My Kids Are Time Travellers

It was Eden’s seventeenth birthday today, which reminds me of the time last spring when the ghost of her two-year old self appeared while I was redecorating the floorboards in the downstairs hallway.

The backstory is this: when we moved house in 2000, we inherited carpet with a pattern so vile it looked like someone had thrown up a Vienetta violently and repeatedly all over the floor, and so we ripped it all up as soon as possible, revealing pine floorboards caked with thirty-odd years of grime and covered in paint spatters from when the house was built. Conscious to establish my credentials as Husband And Father Capable of Manly Labour, I hired one of those big belt sanders and went to work on it – all rolled-up t-shirt sleeves and grunting for tea. What they don’t tell you is that when the sandpaper bites into the wood, the machine more or less pulls itself along by its own power like a carnivorous vacuum cleaner, leaving you (okay, me) reduced to simply hanging on and trying to guide it away from the walls and other people’s feet.

About five minutes in, the sandpaper belt made a horrible noise and shredded apart, and I realised that I should have gone around with a hammer and a nail punch beforehand and made sure that all the floorboard nails were sunk out of harm’s way – so I went and did that. And in this I had a little helper.

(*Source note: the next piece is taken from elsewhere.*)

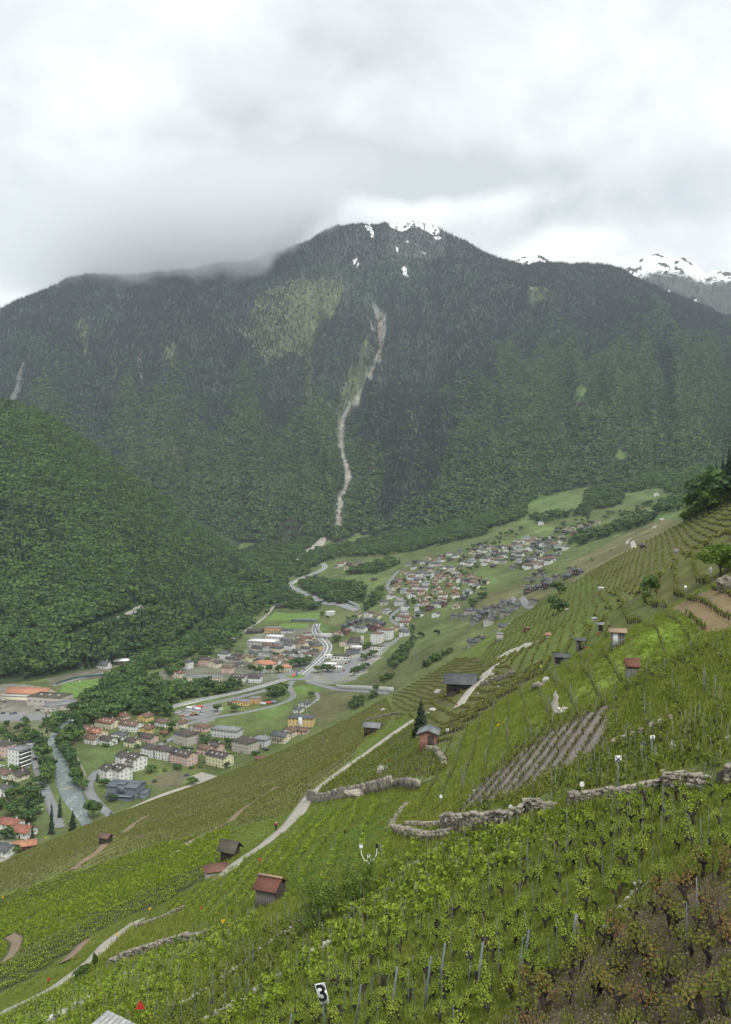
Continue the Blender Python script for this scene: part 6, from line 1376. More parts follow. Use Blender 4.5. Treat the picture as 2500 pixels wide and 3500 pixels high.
def flag(px, ptip, pbase, wpx, up, m, label):
    p = dist(px, pbase); s = p[1] / FPX; H = (pbase - ptip) * s; w = wpx * s; E = bpy.data.objects.new('triangle_marker', None); S.collection.objects.link(E); E.location = tuple(p); tag(E, label, 'marker')
    new_obj('post', multi('post', [(*pbox(-.025,-.02,-.4,.025,.02,H - w*.3), 0)], [M_STAKED]), E)
    z0, z1 = (H - w, H) if up else (H, H - w); T3 = np.array([(-w/2,0,z0),(w/2,0,z0),(0,0,z1)]); V = np.r_[T3 + [0,-.05,0], T3 + [0,-.022,0]]
    b = new_obj('board', np_mesh('board', V, [(0,1,2),(5,4,3),(0,3,4,1),(1,4,5,2),(2,5,3,0)]), E, m); b.rotation_euler = (0, 0, .15); return E
for a in [(480,3416,3500,32,True,M_RED,'large red triangle marker near the bottom edge'),(167,3338,3372,13,True,M_RED,'red triangle marker at the lower end of the pale path'),(890,2930,2975,11,True,M_RED,'dark red triangle marker in the steep green rows below the footpath'),(688,3096,3140,9,True,M_RED,'small red triangle marker on the grass bank'),(1562,2402,2430,8,True,M_RED,'small red triangle marker below the slate roofed hut'),(1333,2594,2615,7,True,M_RED,'tiny red triangle marker in the olive vines'),
          (763,3143,3260,14,False,M_YEL,'yellow triangle marker on a tall post left of the young tree'),(513,3102,3160,11,False,M_YEL,'yellow triangle marker above the end of the pale path'),(401,3191,3250,11,False,M_YEL,'yellow triangle marker beside the middle of the pale path'),(10,3064,3095,8,False,M_YEL,'yellow triangle marker at the left edge'),(157,2860,2885,7,False,M_YEL,'yellow marker at the foot of the slope'),(1850,2274,2305,9,False,M_YEL,'yellow marker on the skyline left of the low open hut'),(1703,2474,2520,9,False,M_YEL,'yellow marker in the bright green rows'),(1121,2530,2560,6,False,M_YEL,'tiny yellow marker near the slope edge'),(2046,2160,2180,8,True,M_RED,'orange red marker below the open grey hut'),(2003,2208,2228,8,True,M_RED,'orange red marker right of the narrow grey hut')]: flag(*a)
# weather sensor mast
p = dist(1262, 2985); s = p[1] / FPX; E = bpy.data.objects.new('weather_sensor', None); S.collection.objects.link(E); E.location = tuple(p); tag(E, 'white forked weather sensor mast above the steep green rows', 'weather station')
hz = 45 * s
new_obj('mast', mk('mast', tube([(0,0,-.4),(0,0,hz*.5),(0,0,hz)], [.035,.035,.03], 6), M_SIGNW), E)
new_obj('head', mk('head', tube([(0,0,hz),(0,0,hz+6*s),(0,0,hz+17*s)], [.05,.12,.12], 8), M_SIGNW), E)
for sx in (-1, 1): new_obj('arm', mk('arm', tube([(0,0,hz-2*s),(sx*15*s,0,hz-2*s),(sx*26*s,0,hz+20*s),(sx*27*s,0,hz+45*s)], [.035,.03,.03,.022], 5), M_SIGNW), E)
new_obj('sensor_cap', mk('sensor_cap', tube([(-27*s,0,hz+44*s),(-27*s,0,hz+54*s)], [.13,.12], 8), M_SIGNW), E); new_obj('sensor_cap', mk('sensor_cap', tube([(27*s,0,hz+44*s),(27*s,0,hz+54*s)], [.11,.09], 8), M_BLACK), E)

# ------------------------------------------------------------------ the walker on the footpath
def skin(name, pts, edges, rad, m, parent, sub=2, root=0):
    me = bpy.data.meshes.new(name); me.from_pydata(pts, edges, []); o = new_obj(name, me, parent, m)
    sk = o.modifiers.new('skin', 'SKIN'); sk.use_smooth_shade = True
    for i, v in enumerate(me.skin_vertices[0].data): v.radius = (rad[i], rad[i]); v.use_root = (i == root)
    sb = o.modifiers.new('sub', 'SUBSURF'); sb.levels = sb.render_levels = sub; return o
p = dist(944, 2843); E = bpy.data.objects.new('person', None); S.collection.objects.link(E); E.location = tuple(p + np.array([0, 0, .08])); E.rotation_euler = (0, 0, math.radians(18)); tag(E, 'walker in dark clothes with a red backpack on the pale footpath', 'person')
M_SKIN = plain('skin', (.42,.26,.19), .6, .05); M_DARKC = plain('dark_cloth', (.022,.022,.028), .9, .15); M_REDC = plain('red_cloth', (.26,.03,.04), .9, .15); M_HAIR = plain('dark_hair', (.03,.018,.012), .7, .2)
bp = [(0,0,.95),(0,0,1.15),(0,.01,1.38),(0,.02,1.48),(0,.03,1.60),(0,.03,1.68),(-.09,0,.90),(-.10,.10,.50),(-.10,-.02,.08),(-.10,.12,.03),(.09,0,.90),(.10,-.06,.50),(.10,-.26,.12),(.10,-.16,.05),(-.19,0,1.36),(-.24,-.04,1.10),(-.23,.08,.88),(-.22,.12,.80),(.19,0,1.36),(.24,.05,1.10),(.23,.16,.90),(.22,.20,.82)]
be = [(0,1),(1,2),(2,3),(3,4),(4,5),(0,6),(6,7),(7,8),(8,9),(0,10),(10,11),(11,12),(12,13),(2,14),(14,15),(15,16),(16,17),(2,18),(18,19),(19,20),(20,21)]
brd = [.13,.12,.13,.055,.085,.075,.085,.06,.042,.035,.085,.06,.042,.035,.06,.045,.033,.035,.06,.045,.033,.035]
skin('body', bp, be, brd, M_SKIN, E)
skin('trousers', [bp[i] for i in (0,6,7,8,10,11,12)], [(0,1),(1,2),(2,3),(0,4),(4,5),(5,6)], [.145,.10,.075,.06,.10,.075,.06], M_DARKC, E)
skin('jacket', [bp[i] for i in (0,1,2,14,15,16,18,19,20)], [(0,1),(1,2),(2,3),(3,4),(4,5),(2,6),(6,7),(7,8)], [.14,.14,.15,.08,.06,.045,.08,.06,.045], M_DARKC, E, root=1)
skin('backpack', [(0,-.20,1.02),(0,-.22,1.20),(0,-.19,1.38)], [(0,1),(1,2)], [.15,.17,.12], M_REDC, E)
skin('hair', [(0,.0,1.62),(0,.01,1.70)], [(0,1)], [.095,.08], M_HAIR, E)

# ------------------------------------------------------------------ cars
def car_parts(col):
    prof = [(-2.1,.32),(-2.12,.72),(-1.95,.92),(-1.25,.98),(1.05,.92),(1.95,.82),(2.1,.62),(2.1,.32)]
    n = len(prof); V = [(x, -.86, z) for x, z in prof] + [(x, .86, z) for x, z in prof]
    F = [tuple(range(n)), tuple(range(2*n-1, n-1, -1))] + [(i, n+i, n+(i+1) % n, (i+1) % n) for i in range(n)]
    cab = [(-1.85,.93,.80),(-1.35,1.44,.64),(.25,1.46,.64),(1.0,.93,.78)]
    V2 = [(x, -y, z) for x, z, y in cab] + [(x, y, z) for x, z, y in cab]
    F2 = [(0,1,2,3),(7,6,5,4),(0,4,5,1),(2,6,7,3),(3,7,4,0)]
    roofq = slab([(-1.38,-.66,1.49),(.28,-.66,1.49),(.28,.66,1.49),(-1.38,.66,1.49)], .05)
    return (V, F), (V2, F2), roofq
CARC = {'white': (.62,.63,.63), 'silver': (.32,.33,.34), 'black': (.02,.02,.022), 'dark blue': (.03,.05,.11), 'red': (.32,.03,.03), 'grey': (.12,.125,.13), 'yellow': (.55,.34,.03), 'orange': (.48,.14,.03)}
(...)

Eden followed me with her Bob the Builder Hammer - its handle had been full of sweets, but not for very long – and made sure that I did the job properly. As anyone has seen my DIY will agree, to this day it continues to display the quality control of a two-year old.

I skimped on the edges, basically. The big belt sander wouldn’t go right to the skirting board and I couldn’t be arsed and you wouldn’t have noticed it if you weren’t looking and it took me until last spring to finally get around to doing it. So I waited until TC took the girls to her parents’, cleared out the hall and tidied up the edges with a little detail-sander and some left-over varnish.

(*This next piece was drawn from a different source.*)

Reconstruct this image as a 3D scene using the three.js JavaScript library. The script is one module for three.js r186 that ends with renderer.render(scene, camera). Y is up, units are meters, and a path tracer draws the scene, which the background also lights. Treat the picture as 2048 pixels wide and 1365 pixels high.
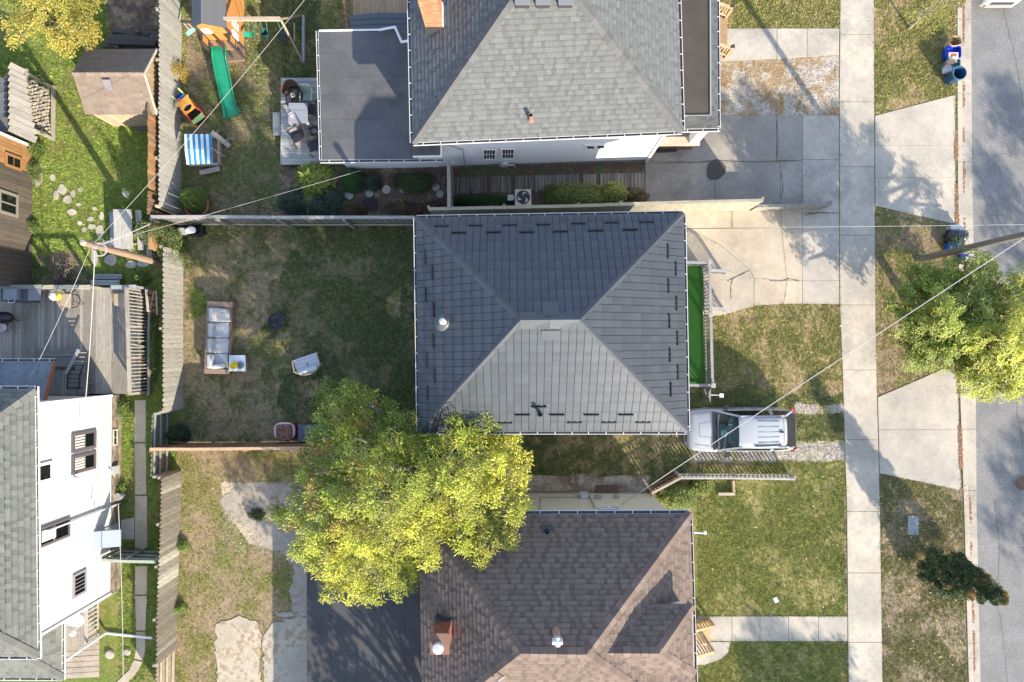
import * as THREE from 'three';
import { toCreasedNormals, mergeGeometries } from 'three/addons/utils/BufferGeometryUtils.js';
import { RoundedBoxGeometry } from 'three/addons/geometries/RoundedBoxGeometry.js';

// ---------------------------------------------------------------- camera, sky, sun, exposure
const H = 30, F = 1365;                                  // a drone 30 m up, looking straight down
const scene = new THREE.Scene();
const camera = new THREE.PerspectiveCamera(2 * Math.atan(682.5 / F) * 180 / Math.PI, 1.5, 0.5, 900);
camera.position.set(0, H, 0);
const tilt = new THREE.Quaternion().setFromUnitVectors(new THREE.Vector3(14 / F, -1, 19.5 / F).normalize(), new THREE.Vector3(0, -1, 0));
camera.quaternion.setFromAxisAngle(new THREE.Vector3(1, 0, 0), -Math.PI / 2).premultiply(tilt);
const renderer = new THREE.WebGLRenderer({ antialias: true });
renderer.toneMapping = THREE.LinearToneMapping;
renderer.toneMappingExposure = 2.42;
renderer.shadowMap.enabled = true;

const EL = 24 * Math.PI / 180, SUN = new THREE.Vector3(0.545 * Math.cos(EL), Math.sin(EL), 0.838 * Math.cos(EL)).normalize();
const sun = new THREE.DirectionalLight(new THREE.Color(1, 0.88, 0.7), 4.5);
sun.position.copy(SUN).multiplyScalar(80); sun.castShadow = true; sun.shadow.radius = 1;
Object.assign(sun.shadow.camera, { left: -40, right: 40, top: 40, bottom: -40, near: 1, far: 200 });
sun.shadow.mapSize.set(4096, 4096);
scene.add(sun, sun.target);
{
  const W = 512, N = 256, d = new Float32Array(W * N * 4), mix = THREE.MathUtils.lerp;
  for (let r = 0; r < N; r++) for (let c = 0; c < W; c++) {
    const up = ((r + 0.5) / N - 0.5) * Math.PI, a = ((c + 0.5) / W - 0.5) * 2 * Math.PI, y = Math.sin(up);
    const s = Math.max(0, Math.cos(a) * Math.cos(up) * SUN.x + y * SUN.y + Math.sin(a) * Math.cos(up) * SUN.z);
    const away = Math.min(1, 0.6 - 0.5 * (Math.cos(a) * Math.cos(up) * SUN.x + y * SUN.y + Math.sin(a) * Math.cos(up) * SUN.z)), t = Math.min(1, Math.pow(Math.max(0, y), 0.55) * (0.72 + 0.55 * away)), glow = 0.55 * Math.pow(s, 6) + 0.8 * Math.pow(s, 40);
    const o = (r * W + c) * 4;
    d[o] = mix(0.92, 0.24, t) + glow; d[o + 1] = mix(0.92, 0.4, t) + glow * 0.92; d[o + 2] = mix(0.94, 0.7, t) + glow * 0.8; d[o + 3] = 1;
    if (y < 0) { d[o] = 0.3; d[o + 1] = 0.3; d[o + 2] = 0.27; }
  }
  const t = new THREE.DataTexture(d, W, N, THREE.RGBAFormat, THREE.FloatType);
  t.mapping = THREE.EquirectangularReflectionMapping; t.magFilter = THREE.LinearFilter; t.needsUpdate = true;
  scene.background = t; scene.environment = t; scene.backgroundIntensity = 0.7; scene.environmentIntensity = 0.7;
}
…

Now I’m not going to say that what happened to me was an actual hallucination, in the sense of  any weird or otherworldly apparition, but she was there. The intervening fourteen years had folded in on themselves and become paper thin, and she was standing right next to me, two years old, in her rainbow wellies, utterly absorbed in the important task of Helping Daddy. We didn’t say anything to each other, just got on with the work and then she went on her way back to whatever she’d been doing in 2002.

The exact same thing had happened the summer before that with Hope, when I took her for a hike up Mt Snowdon to help her complete an objective for an internet scavenger hunt. At one point I looked at her, and she wasn’t that long-legged teenager but the two-year old walking beside me along Kurrawa Avenue in New South Wales on our way to the corner shop through the tunnel under the road which made great echoes, with her hand gripped tightly to my finger. Time folded in on itself, and we met each other in the margins.

I don’t really believe in ghosts – not the supernatural kind, anyway. But I do believe that we are always with each other in the memories of the times we shared together, and that at the end of the day we’re only haunting ourselves.

What haunts me most about the photo of me and Eden is where the fuck has all my hair gone?